The same overzealous tone characterized the first writings of a young Zevi who did not conceal his enthusiasm for the American mythical pioneers such as Louis Sullivan and Frank Lloyd Wright. Like Giulio Carlo Argan, Zevi visited the United States in 1939 to study at Harvard graduating in 1943.

In the spring of 1950, Cesare Pavese wrote an article about his conception of myth in the magazine Cultura e Realtà [Culture and Reality]. Criticized and condemned by the communist party, Pavese’s article marks the end of this mythical period. As the title reads culture is synonymous with reality and cannot be hidden or told in a different way. It is the beginning of the well-known neorealist moment.

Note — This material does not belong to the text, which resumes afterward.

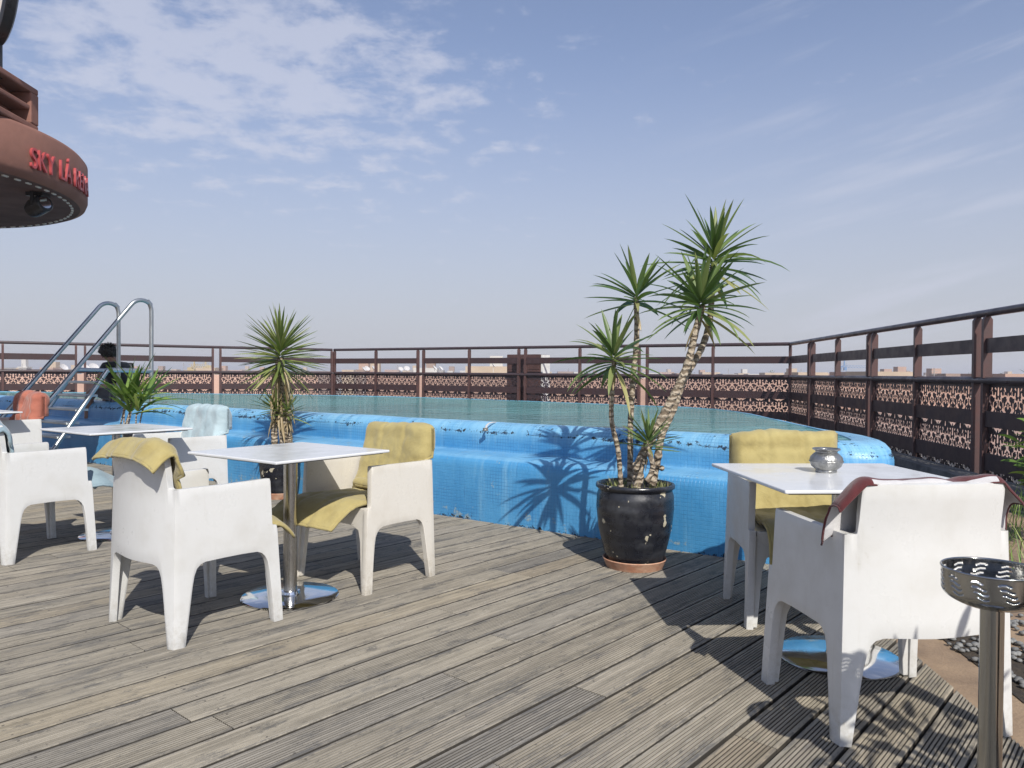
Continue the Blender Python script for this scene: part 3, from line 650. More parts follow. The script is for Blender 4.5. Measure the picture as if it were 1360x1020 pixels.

History is considered an objective science. Chronicles, as the chronological recollection of events almost coincide with storytelling. History is concerned with the present condition to be told in a more straightforward and bare way. Main focus of this chapter is the magazine L’architettura cronache e storia, where the myth of America is downsized, and the weekly magazine L’espresso where Zevi holds his column. This is an example not only of architecture mingling with other disciplines, but also of how architectural history entered the general public domain via journalism, a new way of writing, and the popular press.

Also writers such as the little-known Carlo Emilio Gadda, and popular authors, Elio Vittorini, Alberto Moravia, Natalia Ginzburg depicted scenes of everyday life with a pronounced emphasis on architectural settings. Architecture appeared in the background, but buildings and the expanding city also acted as protagonists. Besides depicting social life and its moral and intellectual values, these authors also gave an account of what was happening in the field of building construction and urban life, but without fictionalizing the bleak reality of that era. At this time fiction informed history and was part of history.

Calvino’s realist novel La speculazione edilizia (A Plunge into Real Estate – 1957) partly published in Botteghe Oscure, set the scene around building problems, representing the social and moral habits of that time. With this book The third chapter starts with this book, and does not have a temporal end. History writing turned to fantasy but also concerned the past and included a new attention to historicism. This turn to Fantasy, though, does not imply an abandonment of urban issues, even if within the genre of fiction.  An interest in the city, in urbanity, permeates Calvino’s writing, from Marcovaldo or The Seasons in the City to The Invisible cities.1957, a seminal year for ‘historicism,’ also marks a return to more conventional writing styles in history writing. Disillusion and skepticism become established, and the only solution against the present condition seems the retreat to the past or the escape to fantasy.